There was "Shaq-a-Claus," where he spent $10,000 each Christmas to buy toys for deprived children.

There was "Shaq-a-Bunny," where he would take baskets to children on Easter Sunday.

"The one thing that was really evident about his time here is that he cared about children," Martins said.

Little wonder, considering the pinball and video games scattered throughout his Orlando mansion, and the putt-putt golf course in the back.

"He really is just a big kid," said Martins of O'Neal, 24. "He probably portrays that to the children."

O'Neal finished his 10-minute speech to those children in that movie theater, closed with, "Peace. I love you," and strolled outside into the sun.

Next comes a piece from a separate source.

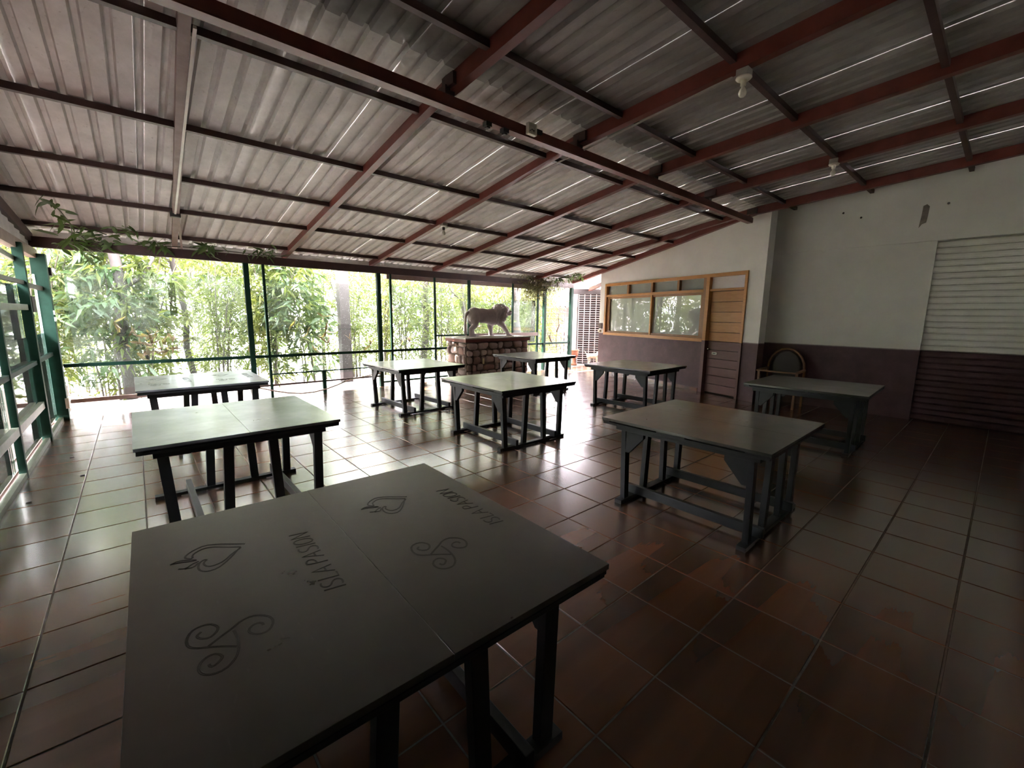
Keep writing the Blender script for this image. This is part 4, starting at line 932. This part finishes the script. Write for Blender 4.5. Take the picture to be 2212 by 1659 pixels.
for i, (x, y, g, row) in enumerate(pos):
    br = (g == 'back' and row == 0 and (0.4 < x < 1.4 or 2.8 < x < 4.8)) or (g == 'back' and row == 1 and i % 4 == 0) or (g == 'left' and i % 4 == 1)
    src = broad[i % 2] if br else protos[i % 3]
    if src.name in usedp: o = copy_tree(src)
    else: o = src; usedp.add(src.name)
    o.location = (x, y, -0.3); s = rf_.uniform(0.85, 1.12); o.scale = (s, s, s * rf_.uniform(0.9, 1.1)); o.rotation_euler = (0, 0, rf_.uniform(0, 2 * PI))
    where = 'behind the back glass wall' if g == 'back' else 'outside the left glass wall'
    if g == 'back' and row == 0:
        lm = LM[min(range(len(LM)), key=lambda q: abs(LM[q][0] - x))]; LM.remove(lm); where = 'in the first row, ' + lm[1]
    if br: tag(o, 'dark broad leaved shrub growing ' + where, 'shrub', 'broad leaved shrubs ' + where)
    else: tag(o, 'tall yellow-green bamboo clump growing ' + where, 'bamboo', 'bamboo clumps ' + where)
# trees with thick trunks among the bamboo
for i, (x, y, r0, lean, lab) in enumerate(((0.75, 7.6, 0.10, 0.05, 'grey tree trunk behind the glass near the far left corner'), (1.9, 8.4, 0.06, -0.1, 'slim grey trunk behind the far left table'), (7.45, 7.9, 0.10, 0.1, 'grey trunk seen left of the lion through the glass'),
        (8.9, 7.5, 0.07, -0.2, 'leaning trunk seen above the lion rump'), (11.0, 7.7, 0.16, 0.0, 'thick trunk behind the dusty pane right of the lion'), (-1.6, 7.9, 0.09, 0.1, 'brown trunk behind the low concrete wall'))):
    pts = [(lean * k * 0.3 + 0.05 * math.sin(k * 2 + i), 0.04 * math.cos(k * 1.7), k * 0.6) for k in range(9)]
    t_ = empty('tree', (x, y, -0.3)); tag(t_, lab, 'tree')
    MB().tube(pts, [r0 * (1.15 - 0.06 * k) for k in range(9)], 10).build('trunk', MAT['trunk'], t_, smooth=True)
    for q in range(4):
        a = 1.7 * q + i; k = 4 + q; b = Vector(pts[k]); MB().tube([b, b + Vector((math.cos(a) * .35, math.sin(a) * .35, .3)), b + Vector((math.cos(a) * .6, math.sin(a) * .6, .8))], [r0 * .5, r0 * .35, r0 * .15], 6).build('branch', MAT['trunk'], t_, smooth=True)
    rg = np.random.default_rng(50 + i); n = 500; bs = rg.normal(size=(n, 3)) * np.array([.6, .6, .45]) + np.array([pts[7][0], 0, 4.4]); dd = rg.normal(size=(n, 3)); dd /= np.linalg.norm(dd, axis=1, keepdims=True); Ln = rg.uniform(.12, .24, n)
    V_, F_ = leaf_quads(bs, dd, Ln, Ln * .3, .2, rg); link('crown', np_mesh('crown', V_, F_, MAT['leaf_dark']), t_)['kind'] = 'stuff'

# leaves creeping in under the eave, far left: every leaf its own part
def one_leaf(name, L_, W_, mat, curl=0.12):
    mb = MB(); n = 5
    for i in range(n + 1):
        t = i / n; wd = W_ * math.sin(PI * min(1, t * 0.92 + 0.06)) ** 0.8 * (1 - 0.35 * t); z = -curl * L_ * t * t
        mb.v += [(L_ * t, -wd / 2, z + wd * .15), (L_ * t, 0, z), (L_ * t, wd / 2, z + wd * .15)]
    for i in range(n):
        for k in range(2): mb.f.append((i * 3 + k, i * 3 + k + 1, (i + 1) * 3 + k + 1, (i + 1) * 3 + k))
    return mb.mesh(name, MAT[mat], True)
lf = [one_leaf('leaf', 0.20, 0.062, 'leaf_in'), one_leaf('leaf', 0.15, 0.052, 'leaf_in', 0.25), one_leaf('leaf', 0.24, 0.066, 'leaf_in', 0.05)]
rv = random.Random(5)
def sprig(label, stems, nleaf, spread):
    r = empty('creeper', stems[0][0]); tag(r, label, 'creeper'); o0 = Vector(stems[0][0])
    for st in stems:
        MB().tube([Vector(p) - o0 for p in st], [0.007] * (len(st) - 1) + [0.002], 5).build('stem', MAT['culm'], r, smooth=True)
    for i in range(nleaf):
        st = stems[rv.randrange(len(stems))]; k = rv.randrange(len(st) - 1); t = rv.random(); p = Vector(st[k]).lerp(Vector(st[k + 1]), t)
        l = link('leaf', lf[rv.randrange(3)], r, p - o0 + Vector((rv.gauss(0, spread), rv.gauss(0, spread), rv.gauss(0, spread * .6))))
        l.rotation_euler = (rv.uniform(-.9, .9), rv.uniform(-0.5, 0.9), rv.uniform(0, 2 * PI)); s = rv.uniform(.7, 1.15); l.scale = (s, s, s)
sprig('green leafy creeper hanging under the eave in the far left corner',
      [[(0.35, 5.9, 2.68), (0.42, 5.4, 2.80), (0.44, 4.9, 2.86), (0.40, 4.4, 2.92), (0.34, 4.1, 2.98)], [(0.35, 5.9, 2.68), (0.7, 5.6, 2.78), (0.95, 5.3, 2.82), (1.1, 5.1, 2.84)], [(0.4, 5.85, 2.72), (0.55, 5.8, 2.62), (0.6, 5.8, 2.45)],
       [(0.3, 5.8, 2.70), (0.6, 5.7, 2.72), (0.9, 5.75, 2.72)]], 130, 0.075)
sprig('thinner line of creeper leaves along the eave over the far left table',
      [[(1.2, 5.95, 2.74), (1.7, 5.85, 2.78), (2.3, 5.85, 2.78), (2.9, 5.85, 2.76), (3.3, 5.85, 2.78)], [(1.3, 5.9, 2.74), (1.45, 5.7, 2.86)], [(2.0, 5.9, 2.74), (2.1, 5.7, 2.84)], [(2.9, 5.9, 2.74), (3.0, 5.65, 2.86)]], 90, 0.07)
rg = np.random.default_rng(77)
tg = empty('dry_creeper_tangle', (10.4, 5.95, 2.5)); tag(tg, 'dark brownish creeper tangle hanging from the eave right of the lion', 'creeper')
n = 2600; bs = rg.normal(size=(n, 3)) * np.array([0.42, 0.12, 0.13]) + np.array([0.0, 0.0, 0.12]); m_ = rg.uniform(size=n) < 0.35; bs[m_] = rg.normal(size=(m_.sum(), 3)) * np.array([0.30, 0.08, 0.16]) + np.array([-0.2, 0.05, -0.1])
dd = rg.normal(size=(n, 3)); dd /= np.linalg.norm(dd, axis=1, keepdims=True); Ln = rg.uniform(.05, .14, n); V_, F_ = leaf_quads(bs, dd, Ln, Ln * .22, .3, rg)
link('tangle', np_mesh('tangle', V_, F_, MAT['leaf_moss']), tg)['kind'] = 'stuff'
for k in range(12):
    a = rv.uniform(-.9, .9); MB().tube([(a, 0, .15), (a + rv.uniform(-.2, .2), .05, -.05), (a + rv.uniform(-.3, .3), .05, -.3 - rv.random() * .3)], 0.004, 4).build('stem', MAT['culm'], tg)
sprig('fresh green creeper tips under the roof above the lattice passage', [[(11.0, 5.7, 2.86), (11.3, 5.4, 2.9), (11.5, 5.2, 2.96)], [(10.8, 5.8, 2.82), (11.1, 5.6, 2.86), (11.4, 5.5, 2.86)]], 60, 0.06)

# dead leaves caught in the mesh behind the panes
dl = [one_leaf('blade', 0.17, 0.07, 'leaf_dead', 0.6), one_leaf('blade', 0.22, 0.06, 'leaf_dead', -0.3)]
spots = [(3.46, 1.52), (4.02, 1.62), (4.06, 1.30), (4.08, 1.05), (4.62, 1.08), (5.62, 1.75), (2.61, 0.93), (3.85, 0.90), (5.85, 1.08), (6.05, 1.02), (0.72, 1.50), (5.05, 0.98), (3.7, 1.3), (8.2, 1.42), (7.9, 1.35)]
DL = ['left one of the pair below the broad leaves', 'topmost one left of the square post', 'middle one left of the square post', 'lower one left of the square post', 'right beside the square post', 'high up by the slim third post', 'at the first green post just over the rail',
      'hanging on the rail above the sagging pipe', 'above the rail behind the middle left table', 'smaller one right of the slim third post', 'high by the grey trunk', 'low one beside the square post', 'small one between the first leaves', 'upper one left of the lion tail', 'lower one left of the lion tail']
for i, (x, z) in enumerate(spots):
    r = empty('dead_leaf', (x, 6.06, z)); tag(r, 'brown dead leaf on the back glass, ' + DL[i], 'leaf', 'dead leaves stuck on the back glass')
    for k in range(rv.randint(2, 4)):
        l = link('blade', dl[k % 2], r); l.rotation_euler = (rv.uniform(-1.5, 1.5), rv.uniform(-2.6, 2.6), rv.uniform(-.5, .5)); s = rv.uniform(.6, 1.1); l.scale = (s, s, s)
nb = empty('dead_leaf_heap', (1.15, 6.10, 1.13)); tag(nb, 'big cluster of brown dead leaves stuck behind the far left pane', 'leaf')
for k in range(46):
    l = link('blade', dl[k % 2], nb, (rv.gauss(0, .20), rv.gauss(0, .02), rv.gauss(0, .11))); l.rotation_euler = (rv.uniform(-2, 2), rv.uniform(-3, 3), rv.uniform(-.6, .6)); s = rv.uniform(.5, 1.0); l.scale = (s, s, s)
# hanging dry pods in the mesh bay
for i, (x, z0, z1) in enumerate(((11.30, 1.75, 0.6), (10.95, 1.1, 0.75))):
    r = empty('dry_vine', (x, 6.02, z1)); tag(r, ('long' if i == 0 else 'short') + ' dry vine with a reddish pod caught in the wire mesh', 'vine')
    MB().tube([(0, 0, 0), (-0.03, 0, (z0 - z1) * .4), (0.06, 0, (z0 - z1) * .7), (0.04, 0, z0 - z1)], 0.008, 5).build('stem', MAT['leaf_dead'], r)
    MB().ell((0.04, 0, (z0 - z1) * .62), (0.03, 0.02, 0.16), Matrix.Rotation(0.5 - i, 3, 'Y'), 8, 6).build('pod', MAT['leaf_dead'], r, smooth=True)
# little things lying on the tiles
for i, (x, y, m_, lab) in enumerate(((0.28, 3.35, 'black', 'dark leaf scrap on the tiles near the left glass'), (0.42, 2.5, 'black', 'second dark leaf scrap on the left tiles'), (0.02 + .1, 1.9, 'black', 'dark crumpled leaf at the left kerb'),
        (3.05, -0.02, 'leaf_dead', 'small reddish pebble on the tiles behind the nearest table'), (2.87, -2.0, 'white_plastic', 'tiny white scrap on the tiles right of the nearest table'))):
    d = MB().ell((0, 0, 0.006), (0.022, 0.015, 0.006), nu=7, nv=4).build('floor_scrap', MAT[m_], loc=(x, y, 0.0)); tag(d, lab, 'litter')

There were two reporters there. He squinted at them, tightened his jaw, lowered his voice about 80 decibels.

He was comfortable in there. He was not comfortable out here.

"I was one of them," he said of the children. "I was one of them."

He used to be a Julius Erving fan. One day, his father promised him that if he got a "B" on a school report card, he could attend a game and perhaps meet Erving.

"The report was about insects, roaches and ants and things like that," O'Neal said. "I didn't like it, but I got a 'B' on it. We went to the game. I got to talk to the 'Doc.' I will never forget that."

O'Neal waved good-bye and headed back to the Olympics, where thousands would spend this bright afternoon in search of memories.

None of which will last as long as the ones discovered by the children in that stale movie house, the ones who met a genie.